Lasting until 1929, Contact Editions brought out books by Bryher (Two Selves), H. D.'s Palimpsest, Mina Loy's Lunar Baedecker, Ernest Hemingway's first book Three Stories & Ten Poems (1923), poems by Marsden Hartley, William Carlos Williams (Spring and All, 1923), Emanuel Carnevali's only book during his lifetime (The Hurried Man), prose by Ford Madox Ford, Gertrude Stein (The Making of Americans, 1925), Mary Butts (Ashe of Rings), John Herrmann (What Happens), Edwin Lanham (Sailors Don't Care), Robert Coates (The Eater of Darkness), Texas schoolteacher Gertrude Beasley's My First Thirty Years and Saikaku Ihara's Quaint Tales of Samurais.
One of McAlmon's most important and best-received works is Village: As It Happened Through a Fifteen Year Period (1924) which presents a bleak portrait of an American town.

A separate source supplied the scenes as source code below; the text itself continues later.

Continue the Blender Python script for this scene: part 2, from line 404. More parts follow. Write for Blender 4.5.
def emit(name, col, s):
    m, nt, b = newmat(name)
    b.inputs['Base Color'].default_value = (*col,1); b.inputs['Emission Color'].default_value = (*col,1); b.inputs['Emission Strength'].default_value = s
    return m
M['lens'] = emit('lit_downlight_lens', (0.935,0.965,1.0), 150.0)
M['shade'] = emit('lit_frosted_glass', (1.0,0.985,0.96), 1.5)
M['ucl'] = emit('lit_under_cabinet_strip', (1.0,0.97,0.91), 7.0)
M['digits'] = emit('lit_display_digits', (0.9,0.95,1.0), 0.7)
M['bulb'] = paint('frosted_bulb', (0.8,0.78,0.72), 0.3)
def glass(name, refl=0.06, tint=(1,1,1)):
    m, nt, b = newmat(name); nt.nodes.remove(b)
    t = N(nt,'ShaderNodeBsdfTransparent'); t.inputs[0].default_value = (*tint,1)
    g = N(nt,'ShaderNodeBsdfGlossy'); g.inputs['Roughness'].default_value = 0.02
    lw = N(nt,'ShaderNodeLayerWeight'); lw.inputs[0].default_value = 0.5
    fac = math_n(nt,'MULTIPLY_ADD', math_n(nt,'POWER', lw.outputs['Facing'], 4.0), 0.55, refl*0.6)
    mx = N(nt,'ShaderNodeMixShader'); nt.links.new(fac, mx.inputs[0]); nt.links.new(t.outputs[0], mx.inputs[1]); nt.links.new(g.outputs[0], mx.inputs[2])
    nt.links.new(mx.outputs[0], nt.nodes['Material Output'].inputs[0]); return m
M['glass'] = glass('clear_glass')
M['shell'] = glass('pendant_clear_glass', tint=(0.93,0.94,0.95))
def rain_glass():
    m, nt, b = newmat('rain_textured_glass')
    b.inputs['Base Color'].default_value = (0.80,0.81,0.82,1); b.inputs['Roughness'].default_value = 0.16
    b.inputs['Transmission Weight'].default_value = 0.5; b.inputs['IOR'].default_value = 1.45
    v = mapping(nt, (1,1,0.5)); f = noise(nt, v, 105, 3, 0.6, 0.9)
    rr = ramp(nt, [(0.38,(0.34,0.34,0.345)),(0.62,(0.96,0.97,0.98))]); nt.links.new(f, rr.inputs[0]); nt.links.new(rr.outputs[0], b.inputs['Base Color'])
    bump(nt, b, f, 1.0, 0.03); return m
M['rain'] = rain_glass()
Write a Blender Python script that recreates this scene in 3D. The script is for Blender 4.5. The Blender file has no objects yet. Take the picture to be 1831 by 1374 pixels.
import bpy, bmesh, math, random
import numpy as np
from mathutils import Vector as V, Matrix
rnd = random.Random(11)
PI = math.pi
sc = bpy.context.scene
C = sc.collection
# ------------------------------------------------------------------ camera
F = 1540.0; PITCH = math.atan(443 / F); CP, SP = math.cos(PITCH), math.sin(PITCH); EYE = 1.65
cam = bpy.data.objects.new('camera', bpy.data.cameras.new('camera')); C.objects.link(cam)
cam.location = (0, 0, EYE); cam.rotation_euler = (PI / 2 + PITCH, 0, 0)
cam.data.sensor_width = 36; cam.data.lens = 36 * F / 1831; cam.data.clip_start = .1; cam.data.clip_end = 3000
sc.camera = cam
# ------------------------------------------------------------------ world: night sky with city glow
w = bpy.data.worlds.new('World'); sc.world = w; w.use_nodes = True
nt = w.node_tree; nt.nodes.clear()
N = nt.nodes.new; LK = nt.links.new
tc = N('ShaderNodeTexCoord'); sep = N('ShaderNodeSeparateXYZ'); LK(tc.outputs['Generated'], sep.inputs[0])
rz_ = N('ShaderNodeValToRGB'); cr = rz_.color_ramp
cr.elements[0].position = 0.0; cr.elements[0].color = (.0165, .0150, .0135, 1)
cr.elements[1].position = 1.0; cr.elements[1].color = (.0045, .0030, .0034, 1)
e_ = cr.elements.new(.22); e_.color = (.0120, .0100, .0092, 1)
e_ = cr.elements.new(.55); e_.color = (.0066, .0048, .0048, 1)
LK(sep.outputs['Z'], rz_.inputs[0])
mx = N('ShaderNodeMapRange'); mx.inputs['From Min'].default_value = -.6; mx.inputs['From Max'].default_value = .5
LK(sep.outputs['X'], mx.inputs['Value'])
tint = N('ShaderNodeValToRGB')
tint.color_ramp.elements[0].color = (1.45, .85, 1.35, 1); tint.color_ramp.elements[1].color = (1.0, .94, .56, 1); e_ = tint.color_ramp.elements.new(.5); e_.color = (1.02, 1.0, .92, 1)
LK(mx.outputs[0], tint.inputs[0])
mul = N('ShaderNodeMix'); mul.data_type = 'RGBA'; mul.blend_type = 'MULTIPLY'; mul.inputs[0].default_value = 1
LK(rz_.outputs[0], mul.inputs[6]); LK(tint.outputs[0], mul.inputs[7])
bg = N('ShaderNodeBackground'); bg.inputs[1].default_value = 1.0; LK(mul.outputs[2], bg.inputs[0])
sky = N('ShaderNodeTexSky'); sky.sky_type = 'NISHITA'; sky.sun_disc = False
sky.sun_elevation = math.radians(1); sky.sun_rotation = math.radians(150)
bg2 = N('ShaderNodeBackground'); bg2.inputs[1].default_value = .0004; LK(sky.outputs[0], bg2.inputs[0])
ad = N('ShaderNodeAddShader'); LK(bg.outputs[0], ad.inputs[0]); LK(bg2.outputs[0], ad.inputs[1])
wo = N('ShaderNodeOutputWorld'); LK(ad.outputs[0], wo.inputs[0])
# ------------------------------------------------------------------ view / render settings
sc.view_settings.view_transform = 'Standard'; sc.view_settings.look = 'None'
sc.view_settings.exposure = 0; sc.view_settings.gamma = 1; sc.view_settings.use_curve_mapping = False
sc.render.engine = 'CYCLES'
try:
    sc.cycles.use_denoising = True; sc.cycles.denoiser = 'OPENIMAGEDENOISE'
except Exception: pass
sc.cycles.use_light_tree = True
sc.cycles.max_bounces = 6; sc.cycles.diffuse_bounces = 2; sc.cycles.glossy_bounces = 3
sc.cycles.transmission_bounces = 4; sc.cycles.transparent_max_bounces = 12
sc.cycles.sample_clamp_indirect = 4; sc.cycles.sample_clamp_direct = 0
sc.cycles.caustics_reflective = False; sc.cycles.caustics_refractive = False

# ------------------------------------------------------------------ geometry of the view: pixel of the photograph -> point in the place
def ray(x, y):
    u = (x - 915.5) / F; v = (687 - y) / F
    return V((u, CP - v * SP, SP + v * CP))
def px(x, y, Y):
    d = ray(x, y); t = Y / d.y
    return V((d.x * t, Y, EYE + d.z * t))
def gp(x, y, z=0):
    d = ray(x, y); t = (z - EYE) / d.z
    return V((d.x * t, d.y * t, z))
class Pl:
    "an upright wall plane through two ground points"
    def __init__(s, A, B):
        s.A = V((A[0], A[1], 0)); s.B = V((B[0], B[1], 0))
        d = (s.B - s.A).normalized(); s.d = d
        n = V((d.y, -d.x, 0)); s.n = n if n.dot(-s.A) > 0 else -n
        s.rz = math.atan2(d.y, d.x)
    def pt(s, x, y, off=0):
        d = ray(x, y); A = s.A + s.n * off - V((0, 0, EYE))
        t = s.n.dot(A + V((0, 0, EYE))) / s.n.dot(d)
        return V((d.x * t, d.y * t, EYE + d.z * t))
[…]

McAlmon returned to the United States in 1940, residing in El Paso, Texas, where he sought treatment for a pulmonary ailment.
In the 1990s, Edward Lorusso brought out three volumes of McAlmon's fiction (many were first American publications), Village (1924, 1990), Post-Adolescence (1923, 1991), and Miss Knight and Others (1992), all through University of New Mexico Press.
McAlmon is heavily featured in the book Memoirs of Montparnasse by John Glassco about the golden age of Paris in the 1920s when writers and artists flocked to the city.
[3] An epistolary novel about McAlmon's life in Greenwich Village, his expatriate adventures in Paris, and final years in California, Letters from Oblivion was published by Edward Lorusso in 2014.